Benefit from short-term uncertainty: Major upcoming global events such as Federal Reserve’s possible rate hike and uncertainty regarding Trump’s foreign and trade policies will keep equity markets very volatile in the near short-term. Demonetisation is also likely to adversely affect the domestic consumption, thereby, reducing the third quarter corporate earnings. This may pull down equity markets further. The equity market can be expected to remain this way till the Budget Session starting on February 1, 2017. Thus, make most of this volatility by investing in ELSS in a staggered manner during every dips in the market. Remember, the last bull run in the market started right after the presentation of Union Budget this year (2016).
Avoid TDS deductions from your salary: Generally, employers require their employees to submit their proof of tax-saving investments by the end of January. If you postpone your ELSS investment to the month of February or March, you may not be able to submit your proofs by the cut-off time. Hence, TDS on the deficient amount will be deducted from your salary even if you make up the deficient by the end of the financial year. For example, assume that you will invest Rs 1.5 lakh in ELSS fund(s) in the March-end while your employee requires you to submit your investment proof by the end of January. On failing to submit the investment proof by the set timeframe, TDS of up to Rs 46,350 (depending on your tax-slab) will be deducted from March’s salary.
Avoid mistakes resulting from last-minute haste: Ideally, a lot of factors should be taken into account while choosing an ELSS scheme, such as the past performance of the scheme, portfolio composition of the scheme and track record of the fund manager and the fund house. With over 40 ELSS scheme to choose from, this may require some effort and time. Making investment in the last-minute may not allow you to do the required research. With a lock-in period of 3 years, this may lead you to make costly mistakes.

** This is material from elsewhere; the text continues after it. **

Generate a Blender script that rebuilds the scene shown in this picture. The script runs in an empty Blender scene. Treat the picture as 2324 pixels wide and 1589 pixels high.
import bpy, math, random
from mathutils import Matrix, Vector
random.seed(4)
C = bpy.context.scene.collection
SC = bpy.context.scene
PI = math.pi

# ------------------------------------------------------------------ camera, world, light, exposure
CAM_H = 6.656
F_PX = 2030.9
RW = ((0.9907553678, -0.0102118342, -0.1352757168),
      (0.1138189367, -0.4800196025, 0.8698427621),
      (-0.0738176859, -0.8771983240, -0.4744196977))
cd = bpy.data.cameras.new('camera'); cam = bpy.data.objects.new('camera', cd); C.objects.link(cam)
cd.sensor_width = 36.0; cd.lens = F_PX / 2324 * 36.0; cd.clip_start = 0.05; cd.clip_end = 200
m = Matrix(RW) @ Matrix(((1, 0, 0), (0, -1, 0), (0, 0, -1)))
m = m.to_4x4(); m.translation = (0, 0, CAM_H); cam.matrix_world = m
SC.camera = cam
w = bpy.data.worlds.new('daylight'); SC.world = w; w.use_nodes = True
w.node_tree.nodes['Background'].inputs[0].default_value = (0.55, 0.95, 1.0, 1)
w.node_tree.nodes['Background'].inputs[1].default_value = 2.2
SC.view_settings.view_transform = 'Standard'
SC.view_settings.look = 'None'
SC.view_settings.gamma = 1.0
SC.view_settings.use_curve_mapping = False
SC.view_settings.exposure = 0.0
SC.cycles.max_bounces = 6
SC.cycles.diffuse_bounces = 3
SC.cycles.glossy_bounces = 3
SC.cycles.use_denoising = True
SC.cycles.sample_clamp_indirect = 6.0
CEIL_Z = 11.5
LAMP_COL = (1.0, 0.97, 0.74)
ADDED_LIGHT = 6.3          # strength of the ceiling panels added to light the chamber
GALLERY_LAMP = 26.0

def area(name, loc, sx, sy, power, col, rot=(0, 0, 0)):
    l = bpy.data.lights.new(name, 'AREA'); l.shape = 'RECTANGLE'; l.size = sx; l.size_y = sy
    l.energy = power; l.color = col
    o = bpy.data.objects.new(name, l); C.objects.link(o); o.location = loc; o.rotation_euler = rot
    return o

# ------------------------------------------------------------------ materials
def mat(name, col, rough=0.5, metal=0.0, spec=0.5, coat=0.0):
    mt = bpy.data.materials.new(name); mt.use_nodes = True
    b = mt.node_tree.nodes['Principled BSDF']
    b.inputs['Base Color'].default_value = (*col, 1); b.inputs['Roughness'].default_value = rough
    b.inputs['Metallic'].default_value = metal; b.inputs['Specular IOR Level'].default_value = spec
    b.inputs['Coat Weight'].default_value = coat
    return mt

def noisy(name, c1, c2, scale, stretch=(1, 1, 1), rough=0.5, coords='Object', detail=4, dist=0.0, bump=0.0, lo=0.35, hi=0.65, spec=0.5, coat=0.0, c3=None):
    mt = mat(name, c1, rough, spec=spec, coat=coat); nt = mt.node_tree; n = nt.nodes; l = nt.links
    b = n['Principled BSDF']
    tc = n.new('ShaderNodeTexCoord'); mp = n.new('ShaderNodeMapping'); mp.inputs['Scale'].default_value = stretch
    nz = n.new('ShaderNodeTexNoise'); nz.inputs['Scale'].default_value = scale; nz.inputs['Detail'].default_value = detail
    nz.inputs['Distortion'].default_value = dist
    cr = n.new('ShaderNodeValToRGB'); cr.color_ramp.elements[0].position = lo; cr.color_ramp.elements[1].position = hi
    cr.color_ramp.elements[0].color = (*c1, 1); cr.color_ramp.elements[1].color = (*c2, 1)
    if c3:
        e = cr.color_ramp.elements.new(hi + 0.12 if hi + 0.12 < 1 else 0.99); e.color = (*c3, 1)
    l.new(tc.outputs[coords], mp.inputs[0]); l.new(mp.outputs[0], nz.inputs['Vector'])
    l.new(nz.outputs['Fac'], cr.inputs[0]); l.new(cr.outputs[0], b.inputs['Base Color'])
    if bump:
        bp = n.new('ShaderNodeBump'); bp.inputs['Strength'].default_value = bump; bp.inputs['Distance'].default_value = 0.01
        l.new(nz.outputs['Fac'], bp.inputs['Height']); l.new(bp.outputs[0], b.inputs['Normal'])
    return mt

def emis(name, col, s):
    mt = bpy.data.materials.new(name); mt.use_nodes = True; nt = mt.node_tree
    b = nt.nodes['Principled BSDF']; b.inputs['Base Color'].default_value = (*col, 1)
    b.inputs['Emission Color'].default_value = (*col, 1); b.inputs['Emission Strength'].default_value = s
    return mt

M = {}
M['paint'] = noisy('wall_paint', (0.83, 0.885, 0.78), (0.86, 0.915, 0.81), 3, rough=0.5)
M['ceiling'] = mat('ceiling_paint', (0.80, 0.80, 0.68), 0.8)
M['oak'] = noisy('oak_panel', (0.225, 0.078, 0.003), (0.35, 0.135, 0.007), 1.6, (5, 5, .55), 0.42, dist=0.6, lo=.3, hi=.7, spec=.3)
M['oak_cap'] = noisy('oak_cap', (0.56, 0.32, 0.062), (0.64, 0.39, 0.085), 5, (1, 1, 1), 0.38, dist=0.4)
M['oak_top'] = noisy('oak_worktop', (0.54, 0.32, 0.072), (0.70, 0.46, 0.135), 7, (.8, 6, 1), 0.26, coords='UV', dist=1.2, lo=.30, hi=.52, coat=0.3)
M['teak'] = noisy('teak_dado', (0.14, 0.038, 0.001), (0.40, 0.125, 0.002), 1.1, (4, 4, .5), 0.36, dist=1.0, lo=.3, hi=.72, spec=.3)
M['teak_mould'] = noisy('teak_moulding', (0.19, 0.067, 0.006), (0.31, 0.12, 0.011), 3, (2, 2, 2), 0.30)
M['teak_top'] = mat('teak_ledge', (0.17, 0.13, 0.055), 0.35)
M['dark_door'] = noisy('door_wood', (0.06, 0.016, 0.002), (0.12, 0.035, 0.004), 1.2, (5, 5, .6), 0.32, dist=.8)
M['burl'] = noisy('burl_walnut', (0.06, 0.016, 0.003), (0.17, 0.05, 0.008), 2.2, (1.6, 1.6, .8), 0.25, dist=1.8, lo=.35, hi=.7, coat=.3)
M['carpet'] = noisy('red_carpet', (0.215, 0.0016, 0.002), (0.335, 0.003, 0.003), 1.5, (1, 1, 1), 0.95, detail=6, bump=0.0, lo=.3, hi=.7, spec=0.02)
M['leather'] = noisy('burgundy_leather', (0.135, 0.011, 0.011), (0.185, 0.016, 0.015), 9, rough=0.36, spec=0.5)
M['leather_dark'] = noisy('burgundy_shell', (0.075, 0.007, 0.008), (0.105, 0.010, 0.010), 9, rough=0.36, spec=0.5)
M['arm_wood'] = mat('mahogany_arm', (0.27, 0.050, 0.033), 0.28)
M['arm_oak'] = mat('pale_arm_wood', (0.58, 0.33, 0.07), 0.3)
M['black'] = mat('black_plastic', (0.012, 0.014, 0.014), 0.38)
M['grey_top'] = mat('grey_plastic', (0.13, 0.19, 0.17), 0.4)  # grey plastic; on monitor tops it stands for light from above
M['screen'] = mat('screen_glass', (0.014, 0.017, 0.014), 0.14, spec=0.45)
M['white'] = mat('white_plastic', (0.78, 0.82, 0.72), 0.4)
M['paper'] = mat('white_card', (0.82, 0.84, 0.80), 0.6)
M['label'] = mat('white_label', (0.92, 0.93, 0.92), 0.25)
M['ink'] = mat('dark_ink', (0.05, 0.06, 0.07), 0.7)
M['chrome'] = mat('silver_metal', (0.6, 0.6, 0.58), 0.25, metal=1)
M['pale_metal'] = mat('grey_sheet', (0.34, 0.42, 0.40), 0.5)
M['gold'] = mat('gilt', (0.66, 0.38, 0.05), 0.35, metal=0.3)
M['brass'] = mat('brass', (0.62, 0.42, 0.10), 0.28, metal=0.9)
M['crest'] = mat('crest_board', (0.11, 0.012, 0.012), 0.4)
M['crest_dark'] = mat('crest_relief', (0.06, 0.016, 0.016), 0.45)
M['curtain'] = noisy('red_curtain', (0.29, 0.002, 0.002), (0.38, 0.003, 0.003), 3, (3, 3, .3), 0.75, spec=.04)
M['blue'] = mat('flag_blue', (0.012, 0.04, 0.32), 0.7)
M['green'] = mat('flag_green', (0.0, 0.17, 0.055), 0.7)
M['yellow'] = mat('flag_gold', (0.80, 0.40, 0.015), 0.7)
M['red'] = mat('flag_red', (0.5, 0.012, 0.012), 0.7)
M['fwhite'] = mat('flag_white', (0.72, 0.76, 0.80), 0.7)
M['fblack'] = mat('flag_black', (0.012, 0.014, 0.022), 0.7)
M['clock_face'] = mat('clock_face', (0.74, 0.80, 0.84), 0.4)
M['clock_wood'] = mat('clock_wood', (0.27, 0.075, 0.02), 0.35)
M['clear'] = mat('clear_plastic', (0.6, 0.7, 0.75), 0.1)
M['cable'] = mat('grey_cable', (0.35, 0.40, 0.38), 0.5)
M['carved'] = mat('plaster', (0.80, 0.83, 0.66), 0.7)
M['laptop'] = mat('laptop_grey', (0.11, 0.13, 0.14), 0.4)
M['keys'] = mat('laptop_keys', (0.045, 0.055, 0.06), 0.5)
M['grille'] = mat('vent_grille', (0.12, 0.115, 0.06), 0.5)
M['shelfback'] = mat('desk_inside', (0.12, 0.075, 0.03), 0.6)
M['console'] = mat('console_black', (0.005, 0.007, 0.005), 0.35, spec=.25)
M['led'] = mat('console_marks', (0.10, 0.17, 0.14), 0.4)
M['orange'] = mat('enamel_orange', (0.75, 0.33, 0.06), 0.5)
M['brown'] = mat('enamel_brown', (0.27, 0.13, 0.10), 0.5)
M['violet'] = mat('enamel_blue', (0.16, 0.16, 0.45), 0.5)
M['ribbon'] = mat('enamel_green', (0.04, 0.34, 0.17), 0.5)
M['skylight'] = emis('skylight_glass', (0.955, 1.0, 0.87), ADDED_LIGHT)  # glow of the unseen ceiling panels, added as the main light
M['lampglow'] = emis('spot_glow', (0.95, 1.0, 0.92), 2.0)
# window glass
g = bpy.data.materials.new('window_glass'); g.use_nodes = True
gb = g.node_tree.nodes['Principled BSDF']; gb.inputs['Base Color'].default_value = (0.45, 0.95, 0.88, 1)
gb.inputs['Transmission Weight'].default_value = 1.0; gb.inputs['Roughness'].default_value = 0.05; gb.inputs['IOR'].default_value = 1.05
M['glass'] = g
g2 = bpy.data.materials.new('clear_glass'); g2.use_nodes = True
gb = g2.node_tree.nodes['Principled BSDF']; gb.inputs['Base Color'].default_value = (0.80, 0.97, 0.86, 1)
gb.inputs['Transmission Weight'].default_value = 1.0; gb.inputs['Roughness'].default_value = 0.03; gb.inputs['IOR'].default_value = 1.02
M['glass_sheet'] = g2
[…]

As the equity market is in a correction mode and mid cap stocks still highly over-valued, prefer ELSS funds with higher exposure to large cap stocks.
List of best ELSS funds along with their portfolio composition:
Fund Name | Portfolio Break-up in terms of market capitalisation | |||
Giant Cap | Large Cap | Mid Cap | Small Cap | |
Axis Long Term Equity Fund | 48.78% | 21.16% | 29.02% | 1.03% |
Franklin India Tax Shield Fund | 62.46% | 18.59% | 17.62% | 1.33% |
DSP Tax Saver Fund | 49.89% | 18.82% | 25.23% | 6.07% |
Reliance Tax Saver Fund | 26.09% | 18.82% | 39.28% | 15.00% |
ICICI Prudential Long Term Equity Fund | 30.81% | 23.23% | 40.45% | 5.51% |
Category Average | 44.74% | 17.42% | 30.84% | 7.71% |
Ideally, your ELSS investments should be done through the SIP mode right from the start of the new financial year. Investing in ELSS through SIP allows you to spread your investments over several months and reduces pressure on your liquidity at the end of the financial year. SIP also allows you to average your investments from the ups and lows of the market. However, with just 4.5 months remaining in this financial year, SIPs in ELSS is not advisable now as they require at least 6 months of consecutive investments. With just the lumpsum option available, the present uncertainty in the equity markets provide the best opportunity to invest in ELSS. Instead of investing in ELSS at one go, purchase ELSS in small tranches at every dips in the equity market.